**The exercise:**
All the data should come back exactly as it was given.
━━ Provided material ━━
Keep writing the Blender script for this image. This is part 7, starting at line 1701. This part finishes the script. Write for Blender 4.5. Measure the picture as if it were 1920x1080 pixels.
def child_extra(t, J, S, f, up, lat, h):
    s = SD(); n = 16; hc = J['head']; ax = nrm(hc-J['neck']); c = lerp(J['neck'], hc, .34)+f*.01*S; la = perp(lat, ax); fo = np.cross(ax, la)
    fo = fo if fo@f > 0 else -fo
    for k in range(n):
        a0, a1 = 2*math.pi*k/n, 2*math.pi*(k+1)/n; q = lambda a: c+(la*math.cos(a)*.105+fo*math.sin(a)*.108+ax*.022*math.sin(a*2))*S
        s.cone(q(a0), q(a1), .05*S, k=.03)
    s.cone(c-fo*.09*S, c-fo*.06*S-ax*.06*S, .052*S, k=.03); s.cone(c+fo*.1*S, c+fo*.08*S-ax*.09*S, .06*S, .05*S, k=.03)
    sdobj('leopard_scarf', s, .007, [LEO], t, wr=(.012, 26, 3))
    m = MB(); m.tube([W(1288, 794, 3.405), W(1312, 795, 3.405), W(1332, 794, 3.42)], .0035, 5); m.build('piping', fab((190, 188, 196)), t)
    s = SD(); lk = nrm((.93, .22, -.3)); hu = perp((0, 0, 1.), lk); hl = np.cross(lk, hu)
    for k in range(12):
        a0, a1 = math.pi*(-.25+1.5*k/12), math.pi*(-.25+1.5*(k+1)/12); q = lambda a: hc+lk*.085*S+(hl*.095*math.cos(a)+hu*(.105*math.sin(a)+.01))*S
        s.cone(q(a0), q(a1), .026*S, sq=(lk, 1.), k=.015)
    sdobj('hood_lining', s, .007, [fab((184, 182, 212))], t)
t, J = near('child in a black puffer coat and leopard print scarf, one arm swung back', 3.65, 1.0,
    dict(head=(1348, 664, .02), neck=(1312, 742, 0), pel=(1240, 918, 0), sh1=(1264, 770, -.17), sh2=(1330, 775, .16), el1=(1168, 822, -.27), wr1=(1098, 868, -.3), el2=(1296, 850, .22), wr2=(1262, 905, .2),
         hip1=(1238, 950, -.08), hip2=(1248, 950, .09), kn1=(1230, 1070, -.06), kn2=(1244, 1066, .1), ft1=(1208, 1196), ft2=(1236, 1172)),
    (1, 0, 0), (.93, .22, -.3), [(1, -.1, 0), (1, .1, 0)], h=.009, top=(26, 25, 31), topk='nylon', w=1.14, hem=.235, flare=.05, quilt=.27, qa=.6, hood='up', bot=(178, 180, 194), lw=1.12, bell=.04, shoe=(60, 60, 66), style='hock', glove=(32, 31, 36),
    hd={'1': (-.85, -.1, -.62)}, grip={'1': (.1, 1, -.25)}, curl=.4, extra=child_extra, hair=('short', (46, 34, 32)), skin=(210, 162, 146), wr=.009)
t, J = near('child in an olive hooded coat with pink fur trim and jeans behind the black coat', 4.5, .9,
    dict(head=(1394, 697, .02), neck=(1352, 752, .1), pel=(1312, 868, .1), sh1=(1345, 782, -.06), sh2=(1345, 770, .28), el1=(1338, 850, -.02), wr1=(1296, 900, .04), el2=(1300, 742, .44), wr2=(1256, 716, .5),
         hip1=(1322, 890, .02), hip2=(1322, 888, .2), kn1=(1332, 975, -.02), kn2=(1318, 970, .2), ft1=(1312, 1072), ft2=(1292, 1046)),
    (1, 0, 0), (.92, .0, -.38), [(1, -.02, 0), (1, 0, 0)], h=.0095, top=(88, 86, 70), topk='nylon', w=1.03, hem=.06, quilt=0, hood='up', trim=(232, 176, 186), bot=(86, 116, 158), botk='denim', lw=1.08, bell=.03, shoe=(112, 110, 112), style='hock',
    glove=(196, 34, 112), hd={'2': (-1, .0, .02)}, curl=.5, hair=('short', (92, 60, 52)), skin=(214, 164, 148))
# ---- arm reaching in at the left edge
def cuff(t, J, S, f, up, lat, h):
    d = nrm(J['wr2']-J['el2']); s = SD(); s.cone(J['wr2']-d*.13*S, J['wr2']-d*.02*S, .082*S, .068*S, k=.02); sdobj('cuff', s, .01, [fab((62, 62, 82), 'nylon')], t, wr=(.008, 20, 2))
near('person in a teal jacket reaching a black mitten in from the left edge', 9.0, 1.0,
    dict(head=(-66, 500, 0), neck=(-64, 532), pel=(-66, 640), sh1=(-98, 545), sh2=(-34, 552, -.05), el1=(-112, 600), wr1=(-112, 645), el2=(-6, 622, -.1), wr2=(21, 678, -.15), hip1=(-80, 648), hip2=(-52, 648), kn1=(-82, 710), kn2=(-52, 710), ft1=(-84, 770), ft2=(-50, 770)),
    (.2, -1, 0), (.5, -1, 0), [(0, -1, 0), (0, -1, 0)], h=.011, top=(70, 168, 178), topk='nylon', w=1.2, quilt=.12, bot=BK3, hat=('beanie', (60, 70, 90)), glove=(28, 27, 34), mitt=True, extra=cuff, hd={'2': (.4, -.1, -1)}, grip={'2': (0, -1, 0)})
━━━
**Output of the task:**
Keep writing the Blender script for this image. This is part 7, starting at line 1701. This part finishes the script. Write for Blender 4.5. Measure the picture as if it were 1920x1080 pixels.
def child_extra(t, J, S, f, up, lat, h):
    s = SD(); n = 16; hc = J['head']; ax = nrm(hc-J['neck']); c = lerp(J['neck'], hc, .34)+f*.01*S; la = perp(lat, ax); fo = np.cross(ax, la)
    fo = fo if fo@f > 0 else -fo
    for k in range(n):
        a0, a1 = 2*math.pi*k/n, 2*math.pi*(k+1)/n; q = lambda a: c+(la*math.cos(a)*.105+fo*math.sin(a)*.108+ax*.022*math.sin(a*2))*S
        s.cone(q(a0), q(a1), .05*S, k=.03)
    s.cone(c-fo*.09*S, c-fo*.06*S-ax*.06*S, .052*S, k=.03); s.cone(c+fo*.1*S, c+fo*.08*S-ax*.09*S, .06*S, .05*S, k=.03)
    sdobj('leopard_scarf', s, .007, [LEO], t, wr=(.012, 26, 3))
    m = MB(); m.tube([W(1288, 794, 3.405), W(1312, 795, 3.405), W(1332, 794, 3.42)], .0035, 5); m.build('piping', fab((190, 188, 196)), t)
    s = SD(); lk = nrm((.93, .22, -.3)); hu = perp((0, 0, 1.), lk); hl = np.cross(lk, hu)
    for k in range(12):
        a0, a1 = math.pi*(-.25+1.5*k/12), math.pi*(-.25+1.5*(k+1)/12); q = lambda a: hc+lk*.085*S+(hl*.095*math.cos(a)+hu*(.105*math.sin(a)+.01))*S
        s.cone(q(a0), q(a1), .026*S, sq=(lk, 1.), k=.015)
    sdobj('hood_lining', s, .007, [fab((184, 182, 212))], t)
t, J = near('child in a black puffer coat and leopard print scarf, one arm swung back', 3.65, 1.0,
    dict(head=(1348, 664, .02), neck=(1312, 742, 0), pel=(1240, 918, 0), sh1=(1264, 770, -.17), sh2=(1330, 775, .16), el1=(1168, 822, -.27), wr1=(1098, 868, -.3), el2=(1296, 850, .22), wr2=(1262, 905, .2),
         hip1=(1238, 950, -.08), hip2=(1248, 950, .09), kn1=(1230, 1070, -.06), kn2=(1244, 1066, .1), ft1=(1208, 1196), ft2=(1236, 1172)),
    (1, 0, 0), (.93, .22, -.3), [(1, -.1, 0), (1, .1, 0)], h=.009, top=(26, 25, 31), topk='nylon', w=1.14, hem=.235, flare=.05, quilt=.27, qa=.6, hood='up', bot=(178, 180, 194), lw=1.12, bell=.04, shoe=(60, 60, 66), style='hock', glove=(32, 31, 36),
    hd={'1': (-.85, -.1, -.62)}, grip={'1': (.1, 1, -.25)}, curl=.4, extra=child_extra, hair=('short', (46, 34, 32)), skin=(210, 162, 146), wr=.009)
t, J = near('child in an olive hooded coat with pink fur trim and jeans behind the black coat', 4.5, .9,
    dict(head=(1394, 697, .02), neck=(1352, 752, .1), pel=(1312, 868, .1), sh1=(1345, 782, -.06), sh2=(1345, 770, .28), el1=(1338, 850, -.02), wr1=(1296, 900, .04), el2=(1300, 742, .44), wr2=(1256, 716, .5),
         hip1=(1322, 890, .02), hip2=(1322, 888, .2), kn1=(1332, 975, -.02), kn2=(1318, 970, .2), ft1=(1312, 1072), ft2=(1292, 1046)),
    (1, 0, 0), (.92, .0, -.38), [(1, -.02, 0), (1, 0, 0)], h=.0095, top=(88, 86, 70), topk='nylon', w=1.03, hem=.06, quilt=0, hood='up', trim=(232, 176, 186), bot=(86, 116, 158), botk='denim', lw=1.08, bell=.03, shoe=(112, 110, 112), style='hock',
    glove=(196, 34, 112), hd={'2': (-1, .0, .02)}, curl=.5, hair=('short', (92, 60, 52)), skin=(214, 164, 148))
# ---- arm reaching in at the left edge
def cuff(t, J, S, f, up, lat, h):
    d = nrm(J['wr2']-J['el2']); s = SD(); s.cone(J['wr2']-d*.13*S, J['wr2']-d*.02*S, .082*S, .068*S, k=.02); sdobj('cuff', s, .01, [fab((62, 62, 82), 'nylon')], t, wr=(.008, 20, 2))
near('person in a teal jacket reaching a black mitten in from the left edge', 9.0, 1.0,
    dict(head=(-66, 500, 0), neck=(-64, 532), pel=(-66, 640), sh1=(-98, 545), sh2=(-34, 552, -.05), el1=(-112, 600), wr1=(-112, 645), el2=(-6, 622, -.1), wr2=(21, 678, -.15), hip1=(-80, 648), hip2=(-52, 648), kn1=(-82, 710), kn2=(-52, 710), ft1=(-84, 770), ft2=(-50, 770)),
    (.2, -1, 0), (.5, -1, 0), [(0, -1, 0), (0, -1, 0)], h=.011, top=(70, 168, 178), topk='nylon', w=1.2, quilt=.12, bot=BK3, hat=('beanie', (60, 70, 90)), glove=(28, 27, 34), mitt=True, extra=cuff, hd={'2': (.4, -.1, -1)}, grip={'2': (0, -1, 0)})